The Australian dollar is also on the move against the greenback, spurred by US dollar weakness and
Australia's rise in interest rates.

More from finance reporter Sue Lannin.

SUE LANNIN: That traditional safe haven gold is on the rise again.

The US budget deficit is growing, interest rates are near zero in North America and that's making
the US dollar weak.

Commodities analyst Jonathan Barrett says everyone wants to buy.

JONATHAN BARRETT: The weaker dollar, their concerns of inflation, there's demand out of India for
physical, so all these things are combining to push the price, and what we actually feel is
occurring is that we've broken to record highs and then we've got those people that then buy into
the market on a break to new highs.

SUE LANNIN: How high will it go in the short term?

JONATHAN BARRETT: One-thousand-and-fifty is the key. If momentum can continue and we break 1,050 it
can quite happily trade to 1,070 but I must stress, we've got to see those drivers actually being
reinforced in order for that price to remain at these levels.

SUE LANNIN: In the long term gold will continue to rise because there is a shortage of supply and
fewer and fewer new discoveries.

But Jonathan Barrett doesn't think it will break the $US2,000 mark anytime soon.

JONATHAN BARRETT: Look, I think that at the moment we've got that supply, supply equals demand. If,
obviously supply, ah, if demand picks up then, you know, well is there enough supply to meet the
market?

I think that is an interesting question. We haven't explored everything we need to explore, and as
the price moves higher then it becomes more efficient to actually mine deeper and extract gold from
different areas and that becomes more.

Also, one has to think that there's a lot of scrap out there, scrap gold and obviously that comes
back to the market.

Overall, US 2000, I think that's something we just have to take each step as it comes, because as
the price goes over, it goes higher, it only introduces more people to the market.
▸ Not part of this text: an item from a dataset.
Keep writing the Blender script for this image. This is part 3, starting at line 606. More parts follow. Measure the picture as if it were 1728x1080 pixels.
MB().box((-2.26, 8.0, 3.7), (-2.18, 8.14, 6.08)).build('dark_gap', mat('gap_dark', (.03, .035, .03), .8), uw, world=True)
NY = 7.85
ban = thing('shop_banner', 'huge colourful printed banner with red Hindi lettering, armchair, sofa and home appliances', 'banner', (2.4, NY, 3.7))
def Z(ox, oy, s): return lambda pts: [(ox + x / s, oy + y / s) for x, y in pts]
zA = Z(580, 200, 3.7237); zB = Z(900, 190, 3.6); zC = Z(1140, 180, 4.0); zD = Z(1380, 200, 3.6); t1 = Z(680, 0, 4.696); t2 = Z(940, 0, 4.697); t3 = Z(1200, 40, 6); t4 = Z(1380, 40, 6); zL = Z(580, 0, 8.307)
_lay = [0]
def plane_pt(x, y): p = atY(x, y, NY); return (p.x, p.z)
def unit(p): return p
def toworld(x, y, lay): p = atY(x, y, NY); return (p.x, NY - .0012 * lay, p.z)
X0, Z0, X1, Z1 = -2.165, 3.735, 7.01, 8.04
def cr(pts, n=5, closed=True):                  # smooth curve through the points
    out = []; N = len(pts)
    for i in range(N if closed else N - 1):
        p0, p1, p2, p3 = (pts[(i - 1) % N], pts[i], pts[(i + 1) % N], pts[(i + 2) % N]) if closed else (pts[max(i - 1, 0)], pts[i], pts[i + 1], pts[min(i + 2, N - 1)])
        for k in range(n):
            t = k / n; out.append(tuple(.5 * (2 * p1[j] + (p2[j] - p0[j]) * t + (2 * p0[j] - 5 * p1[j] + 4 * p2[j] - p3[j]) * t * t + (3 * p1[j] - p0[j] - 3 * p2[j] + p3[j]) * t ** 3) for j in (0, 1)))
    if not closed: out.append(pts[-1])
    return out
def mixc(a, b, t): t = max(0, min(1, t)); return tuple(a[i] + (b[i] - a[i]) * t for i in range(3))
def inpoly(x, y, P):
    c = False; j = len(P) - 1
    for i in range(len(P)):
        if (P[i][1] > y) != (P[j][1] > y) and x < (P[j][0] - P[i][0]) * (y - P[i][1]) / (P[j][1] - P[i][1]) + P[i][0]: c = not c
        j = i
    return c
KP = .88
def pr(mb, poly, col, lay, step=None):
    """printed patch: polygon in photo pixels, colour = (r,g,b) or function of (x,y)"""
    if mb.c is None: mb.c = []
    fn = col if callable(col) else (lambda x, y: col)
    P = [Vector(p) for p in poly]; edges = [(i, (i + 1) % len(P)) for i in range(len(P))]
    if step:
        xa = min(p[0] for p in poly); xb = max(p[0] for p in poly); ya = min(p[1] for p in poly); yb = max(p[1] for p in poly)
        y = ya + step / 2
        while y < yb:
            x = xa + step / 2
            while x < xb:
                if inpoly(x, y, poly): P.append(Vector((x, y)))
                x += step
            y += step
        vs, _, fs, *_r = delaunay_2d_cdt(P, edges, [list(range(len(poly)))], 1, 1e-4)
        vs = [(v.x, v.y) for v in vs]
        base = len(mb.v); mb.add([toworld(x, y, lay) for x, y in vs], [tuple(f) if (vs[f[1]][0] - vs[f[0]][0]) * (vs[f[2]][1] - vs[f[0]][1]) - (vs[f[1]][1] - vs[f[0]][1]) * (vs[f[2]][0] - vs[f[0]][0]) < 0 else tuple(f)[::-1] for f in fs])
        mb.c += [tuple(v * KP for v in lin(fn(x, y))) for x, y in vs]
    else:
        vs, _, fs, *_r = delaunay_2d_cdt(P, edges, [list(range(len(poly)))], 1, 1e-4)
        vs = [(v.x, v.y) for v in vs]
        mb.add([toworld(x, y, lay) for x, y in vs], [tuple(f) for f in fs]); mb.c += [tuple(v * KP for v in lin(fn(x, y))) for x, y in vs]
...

SUE LANNIN: Commonwealth Bank chief currency strategist, Richard Grace, says the weak US dollar is
the key driver for the rise in the gold price but he says speculators are also on the hunt because
of a crackdown on oil trading.

RICHARD GRACE: The regulators are trying to stamp out speculation in oil and the reason for that is
because of what we saw last year when oil went over towards $150 a barrel and really helped tip the
global economy into a recession. So regulators are trying to stamp out speculation in oil and so
speculators are turning to other markets such as gold to where they can undertake some speculation
in the markets without the fear of regulators tracking their positions too heavily.

SUE LANNIN: The weakness in the greenback has also boosted the Australian dollar, plus the Reserve
Bank's rise in interest rates.

Richard Grace says he expects it to go higher.

RICHARD GRACE: Looking for it to reach 93 cents by the end of the year from its current level and
then press on into the middle of next year up to around 98 cents.

SHANE MCLEOD: The Commonwealth Bank's, Richard Grace, ending that report by Sue Lannin.